In a sequel to the Pulitzer-winning biography of Teddy Roosevelt's earlier years (The Rise of Theodore Roosevelt), Morris celebrates his tenure in the Oval Office, lauding him as the most popular and energetic chief executive of the early modern era. Morris views Roosevelt as the next great president to succeed Lincoln. While his predecessor, William McKinley, represented dour 19th-century values, Roosevelt was more akin to the industrialization that was turning the US into a global power. He was a dynamic reformer who acted first and asked questions later. The author runs through the many irons Roosevelt always had in the fire, using each to show how his personal magnetism, political canniness, intelligence, and force of will earned him a bevy of successes and almost no significant defeats. On the domestic front, Teddy mastered the art of the end run around his political enemies, disarming orthodox Republicans by arguing that they support his trust-busting initiatives or else face the chaos of labor uprisings and quieting labor by throwing them bones designed to least infuriate management.

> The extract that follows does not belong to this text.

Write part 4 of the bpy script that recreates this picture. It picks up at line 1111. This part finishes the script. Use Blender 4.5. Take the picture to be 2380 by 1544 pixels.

In foreign relations, his personal magnetism and Navy-enlarging policies earned him, and the country, the respect of the great powers. He fended off German encroachments on Venezuela, ensured that the Panama Canal became a reality, and negotiated peace between Russia and Japan. Morris also devotes much attention to Roosevelt's physical exploits, which later influenced his conservation efforts. He was constantly climbing in Rock Creek Park, swimming nude in the Potomac, and boxing or practicing martial arts with members of his cabinet. To blow off steam he hunted, often in the South, where hewas seen as too friendly toward African-Americans. Because Democrats receive little attention here, one wonders how Morris might have rendered their criticisms. A boosterish rendering of a potent head of state.